Strict Syntax/Semantic Interfaces and Ellipsis: an explanatory role for acquisition theory

It has often been said that linguistic theory should account for acquisition.  This claim has been implicitly extended to the stronger claim that it should account for steps on the acquisition path itself.  I  argue that the acquisition path for ellipsis reveals a shift from an Open Interface (argued for by Jackendoff and Culicover) to a Strict Syntax/semantic Interface which involves a perfect correspondence of syntax and semantics:

Strict Interface Hypothesis:

The acquisition device assumes that there should be an  isomorphic connection between LF-semantics, syntax, and phonology.

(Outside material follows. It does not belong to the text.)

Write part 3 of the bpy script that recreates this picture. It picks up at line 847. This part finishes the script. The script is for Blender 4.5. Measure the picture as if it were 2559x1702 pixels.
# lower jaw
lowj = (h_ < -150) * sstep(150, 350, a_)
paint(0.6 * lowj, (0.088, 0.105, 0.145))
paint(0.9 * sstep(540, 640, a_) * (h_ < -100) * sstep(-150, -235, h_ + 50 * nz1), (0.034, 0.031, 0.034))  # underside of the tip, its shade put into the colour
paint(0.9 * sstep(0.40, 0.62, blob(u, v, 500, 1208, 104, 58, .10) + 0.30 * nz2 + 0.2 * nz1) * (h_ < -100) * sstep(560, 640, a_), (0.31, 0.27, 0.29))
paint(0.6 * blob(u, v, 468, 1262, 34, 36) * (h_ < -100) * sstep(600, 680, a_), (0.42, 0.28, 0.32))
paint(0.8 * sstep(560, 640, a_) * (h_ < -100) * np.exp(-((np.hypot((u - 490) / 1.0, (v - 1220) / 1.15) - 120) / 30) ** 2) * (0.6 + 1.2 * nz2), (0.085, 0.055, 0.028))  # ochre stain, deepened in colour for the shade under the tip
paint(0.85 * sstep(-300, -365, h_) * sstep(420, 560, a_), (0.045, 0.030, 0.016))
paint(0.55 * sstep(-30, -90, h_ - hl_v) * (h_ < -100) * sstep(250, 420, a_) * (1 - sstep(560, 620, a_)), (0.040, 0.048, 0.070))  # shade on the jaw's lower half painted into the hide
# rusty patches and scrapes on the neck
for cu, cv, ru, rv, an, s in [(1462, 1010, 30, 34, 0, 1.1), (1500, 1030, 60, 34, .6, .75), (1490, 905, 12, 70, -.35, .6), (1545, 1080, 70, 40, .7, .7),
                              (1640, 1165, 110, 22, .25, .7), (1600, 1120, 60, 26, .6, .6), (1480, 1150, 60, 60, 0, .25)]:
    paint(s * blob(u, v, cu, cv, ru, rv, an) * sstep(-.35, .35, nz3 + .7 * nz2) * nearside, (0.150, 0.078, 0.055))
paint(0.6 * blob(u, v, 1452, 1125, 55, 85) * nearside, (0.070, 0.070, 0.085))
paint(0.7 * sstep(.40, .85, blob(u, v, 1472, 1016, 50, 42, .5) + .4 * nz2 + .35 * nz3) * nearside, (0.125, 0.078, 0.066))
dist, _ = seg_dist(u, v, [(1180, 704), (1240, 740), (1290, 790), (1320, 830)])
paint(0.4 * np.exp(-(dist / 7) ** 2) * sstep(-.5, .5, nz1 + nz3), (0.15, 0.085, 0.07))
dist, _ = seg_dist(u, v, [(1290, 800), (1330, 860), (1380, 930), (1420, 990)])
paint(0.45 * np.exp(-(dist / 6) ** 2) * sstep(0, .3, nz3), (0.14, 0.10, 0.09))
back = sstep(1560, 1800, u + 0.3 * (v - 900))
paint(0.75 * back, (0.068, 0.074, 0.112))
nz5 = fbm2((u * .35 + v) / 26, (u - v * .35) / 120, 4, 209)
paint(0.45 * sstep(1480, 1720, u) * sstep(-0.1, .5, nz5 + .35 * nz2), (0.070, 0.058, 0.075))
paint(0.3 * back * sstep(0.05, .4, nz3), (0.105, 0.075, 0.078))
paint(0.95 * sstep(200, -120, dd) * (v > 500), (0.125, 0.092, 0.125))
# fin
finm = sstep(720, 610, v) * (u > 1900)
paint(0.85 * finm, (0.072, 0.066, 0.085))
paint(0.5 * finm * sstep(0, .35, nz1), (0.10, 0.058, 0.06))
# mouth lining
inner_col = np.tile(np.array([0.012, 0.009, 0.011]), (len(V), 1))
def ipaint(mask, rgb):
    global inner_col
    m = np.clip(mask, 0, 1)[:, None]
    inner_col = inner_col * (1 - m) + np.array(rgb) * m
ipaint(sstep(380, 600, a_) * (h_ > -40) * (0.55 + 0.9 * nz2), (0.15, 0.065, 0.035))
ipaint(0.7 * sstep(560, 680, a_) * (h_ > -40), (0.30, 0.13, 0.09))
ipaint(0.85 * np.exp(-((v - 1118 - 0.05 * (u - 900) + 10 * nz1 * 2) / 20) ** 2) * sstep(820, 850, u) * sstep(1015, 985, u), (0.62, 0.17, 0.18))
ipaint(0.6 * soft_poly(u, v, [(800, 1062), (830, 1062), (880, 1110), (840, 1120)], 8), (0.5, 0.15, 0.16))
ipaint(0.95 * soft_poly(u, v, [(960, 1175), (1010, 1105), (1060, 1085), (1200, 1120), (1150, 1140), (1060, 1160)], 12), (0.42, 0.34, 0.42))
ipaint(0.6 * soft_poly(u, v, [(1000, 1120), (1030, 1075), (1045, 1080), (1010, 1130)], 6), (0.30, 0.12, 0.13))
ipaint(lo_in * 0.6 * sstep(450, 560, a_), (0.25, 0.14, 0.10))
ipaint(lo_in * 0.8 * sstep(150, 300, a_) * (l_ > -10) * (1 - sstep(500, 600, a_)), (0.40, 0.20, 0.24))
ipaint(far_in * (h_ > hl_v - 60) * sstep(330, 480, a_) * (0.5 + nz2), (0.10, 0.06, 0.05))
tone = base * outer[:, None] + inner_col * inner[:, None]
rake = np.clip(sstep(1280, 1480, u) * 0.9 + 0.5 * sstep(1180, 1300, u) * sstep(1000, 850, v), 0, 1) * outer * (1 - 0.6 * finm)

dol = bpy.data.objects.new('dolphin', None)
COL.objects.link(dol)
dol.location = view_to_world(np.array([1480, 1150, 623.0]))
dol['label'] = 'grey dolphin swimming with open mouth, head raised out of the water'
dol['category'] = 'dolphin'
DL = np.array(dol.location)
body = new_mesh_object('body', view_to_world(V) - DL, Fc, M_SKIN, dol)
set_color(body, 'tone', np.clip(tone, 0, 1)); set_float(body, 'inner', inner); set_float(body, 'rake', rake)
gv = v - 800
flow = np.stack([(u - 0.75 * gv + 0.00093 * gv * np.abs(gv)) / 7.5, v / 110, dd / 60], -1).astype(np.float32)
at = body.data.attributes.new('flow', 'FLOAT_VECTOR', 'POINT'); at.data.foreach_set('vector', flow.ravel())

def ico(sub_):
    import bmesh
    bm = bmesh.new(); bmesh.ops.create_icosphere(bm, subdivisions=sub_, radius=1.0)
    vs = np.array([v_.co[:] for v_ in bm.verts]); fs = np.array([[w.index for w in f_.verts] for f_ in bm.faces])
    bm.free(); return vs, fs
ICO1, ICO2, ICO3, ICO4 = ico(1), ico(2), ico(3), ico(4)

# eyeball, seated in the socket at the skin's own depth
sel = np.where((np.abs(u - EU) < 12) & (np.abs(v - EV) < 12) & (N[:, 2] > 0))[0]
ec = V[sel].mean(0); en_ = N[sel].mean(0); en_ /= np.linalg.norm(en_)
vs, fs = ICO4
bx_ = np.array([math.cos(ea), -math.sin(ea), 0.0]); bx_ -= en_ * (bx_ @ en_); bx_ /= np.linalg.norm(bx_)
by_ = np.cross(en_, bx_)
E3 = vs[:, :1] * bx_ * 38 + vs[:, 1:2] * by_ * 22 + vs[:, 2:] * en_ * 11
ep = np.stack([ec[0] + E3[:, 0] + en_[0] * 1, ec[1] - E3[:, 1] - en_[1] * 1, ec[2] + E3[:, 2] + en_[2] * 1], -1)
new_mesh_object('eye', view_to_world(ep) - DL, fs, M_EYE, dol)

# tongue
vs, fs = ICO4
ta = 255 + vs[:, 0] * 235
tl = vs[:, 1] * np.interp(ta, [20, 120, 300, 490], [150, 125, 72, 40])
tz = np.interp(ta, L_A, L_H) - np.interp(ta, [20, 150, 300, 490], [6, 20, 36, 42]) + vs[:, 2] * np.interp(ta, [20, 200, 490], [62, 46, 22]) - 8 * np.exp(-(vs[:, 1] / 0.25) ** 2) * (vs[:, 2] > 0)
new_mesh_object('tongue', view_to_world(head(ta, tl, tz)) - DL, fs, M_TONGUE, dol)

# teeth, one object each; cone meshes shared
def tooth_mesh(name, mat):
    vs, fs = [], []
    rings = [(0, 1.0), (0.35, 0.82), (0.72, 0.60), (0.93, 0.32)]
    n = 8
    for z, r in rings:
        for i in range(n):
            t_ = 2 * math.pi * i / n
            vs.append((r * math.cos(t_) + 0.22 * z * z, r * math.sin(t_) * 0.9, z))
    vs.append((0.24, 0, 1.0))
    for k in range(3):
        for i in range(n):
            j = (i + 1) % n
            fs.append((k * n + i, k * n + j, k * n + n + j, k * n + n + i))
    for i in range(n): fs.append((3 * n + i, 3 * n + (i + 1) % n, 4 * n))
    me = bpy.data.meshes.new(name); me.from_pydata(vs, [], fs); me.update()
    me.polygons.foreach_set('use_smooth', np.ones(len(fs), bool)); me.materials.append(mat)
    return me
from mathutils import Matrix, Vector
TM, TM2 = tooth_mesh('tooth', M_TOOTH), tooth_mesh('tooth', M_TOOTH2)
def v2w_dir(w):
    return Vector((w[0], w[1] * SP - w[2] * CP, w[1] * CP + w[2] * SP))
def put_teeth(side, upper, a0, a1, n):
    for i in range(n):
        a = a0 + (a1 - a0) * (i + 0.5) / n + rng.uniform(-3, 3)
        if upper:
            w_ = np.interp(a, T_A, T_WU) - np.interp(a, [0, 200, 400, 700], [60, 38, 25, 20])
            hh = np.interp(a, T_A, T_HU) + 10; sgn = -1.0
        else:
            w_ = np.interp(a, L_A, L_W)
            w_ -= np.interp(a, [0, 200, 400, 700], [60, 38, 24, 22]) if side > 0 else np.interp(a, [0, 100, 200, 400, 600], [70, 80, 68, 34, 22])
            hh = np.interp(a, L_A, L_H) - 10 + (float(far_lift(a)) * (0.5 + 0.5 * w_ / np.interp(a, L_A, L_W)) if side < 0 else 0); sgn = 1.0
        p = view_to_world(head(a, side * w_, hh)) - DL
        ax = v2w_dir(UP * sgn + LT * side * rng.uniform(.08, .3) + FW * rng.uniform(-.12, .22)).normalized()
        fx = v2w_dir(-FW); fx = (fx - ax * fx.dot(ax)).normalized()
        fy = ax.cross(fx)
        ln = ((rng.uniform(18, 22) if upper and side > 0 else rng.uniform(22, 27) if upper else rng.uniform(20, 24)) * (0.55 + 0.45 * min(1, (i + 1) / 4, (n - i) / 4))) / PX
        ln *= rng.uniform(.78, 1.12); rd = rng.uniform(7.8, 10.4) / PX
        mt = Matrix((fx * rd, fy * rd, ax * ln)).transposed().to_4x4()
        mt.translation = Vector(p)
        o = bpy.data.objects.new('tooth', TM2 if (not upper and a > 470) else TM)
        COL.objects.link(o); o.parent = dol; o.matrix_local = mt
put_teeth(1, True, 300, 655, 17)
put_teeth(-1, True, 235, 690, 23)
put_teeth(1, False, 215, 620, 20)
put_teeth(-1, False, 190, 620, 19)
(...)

This is based upon an acquisition principle:

Minimization Goal:

Minimize pragmatic inference and maximize the information determined by explicit grammar.

This perspective is more stringent than a claim that interfaces involve “Third Factor” effects (Chomsky (2005). A big challenge is to develop a notation that makes the connection transparent and simple.

The empirical basis of this argument works with evidence about VP ellipsis, NP-ellipsis, and Partitive interpretation.  A case in point is Kennedy’s claim (SISI)

Semantic Identity Strict Interface:

A recovered syntactic representation generates an LF form with variables that allow sloppy readings.

Thus children will overgenerate possible reconstructions beyond sloppy identity and then must somehow retreat. eg.   John patted his dog and so did his grandfather  where John pats his own dog and his grandfather pats an uncle’s dog.

Evidence on early VP-ellipsis from Santos, Hulk and Schleeman on NP-ellipsis and partitives, and Perez et al on empty objects support this account.

The literature on ellipsis has shown an ongoing debate about how much is recovered in syntactic representations, given various deviations known as “mismatches”.  The acquisition perspective claims:

Children will step by step replace a pronominal representation with an explicit syntactic representation and a fixed link to semantic representations.

The acquisition account makes the observations by Merchant (2015) and Craenenburg (2014) about places where the system assumes pronominal forms (or just do that) have a natural explanation.